Blue-Collar Cred

Obama: Gobs
To combat recent allegations of elitism, Obama has tried to remind people of his working-class upbringing and early-life struggles—which apparently continued long into adulthood. Obama has written, in Dreams From My Father, of growing up with a young, single mother who, he claims, “had to use food stamps at one point.” What the Obamas eat often included classic average-Joe food like “pot roasts and potatoes and Jell-O molds.” Though he now makes a pretty good living Obama isn’t so far removed from the money problems familiar to so many blue-collar families. He only recently paid off his student loans, and Michelle Obama has claimed that the couple even had debt collectors calling on them not too long ago. “I remember those days clearly, sweating to get that mail,” she liked to tell crowds in Pennsylvania, before the primary. “That collection agency, the loan debt people calling you, telling you that you’ve got a few more days before you’re in trouble.” (Though when the Chicago Tribune requested proof to substantiate the story, the Obamas were unable to immediately locate any documentation.) Of course, Obama also has real credibility on account of his early career as a community organizer, helping poor families in the projects of Chicago.

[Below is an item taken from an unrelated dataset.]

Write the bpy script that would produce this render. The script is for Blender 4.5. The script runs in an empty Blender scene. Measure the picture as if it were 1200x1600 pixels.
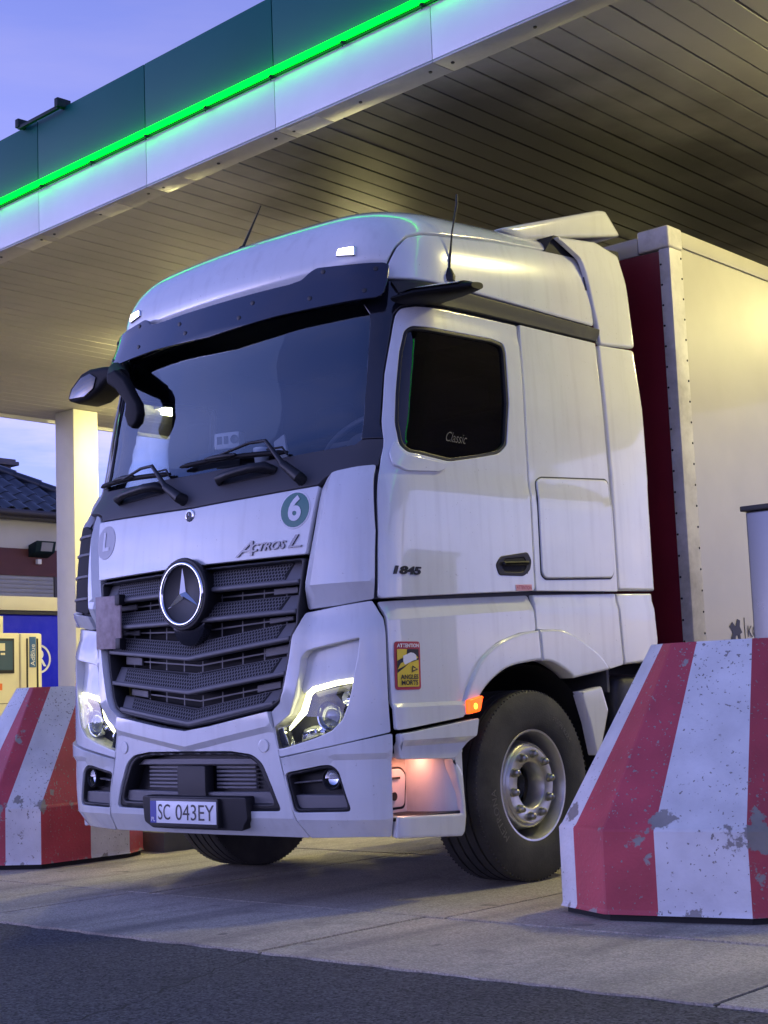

McCain: Straight-Talking Military Man
John McCain fulfills that important criteria for presidential candidates—that he’s the type of guy “Americans would love to go to the pub with,” as Jonah Goldberg wrote for the National Review. Maybe it’s because he sometimes talks like regular riffraff: not only by deploying “straight talk,” where he tell things as he sees them, supposedly without spin or political calculations, but also in his tendency to shout expletives at his elite colleagues in the U.S. Senate, as if they were barflies who looked at him the wrong way. But the salty language just points back to his military career, and—to vastly, vastly understate the case—his decidedly unprivileged experience as POW. (He did not, we should note, start serving his country because it was the only way for him to pay for college: He came from a distinguished military family and attended the Naval Academy.) For his current station in life, McCain’s yearly income is fairly humble—about $250,000 a year. (His wife is the multi-millionaire). And like so many of the nation’s hoi polloi, he gets around on a bus, the Straight Talk Express.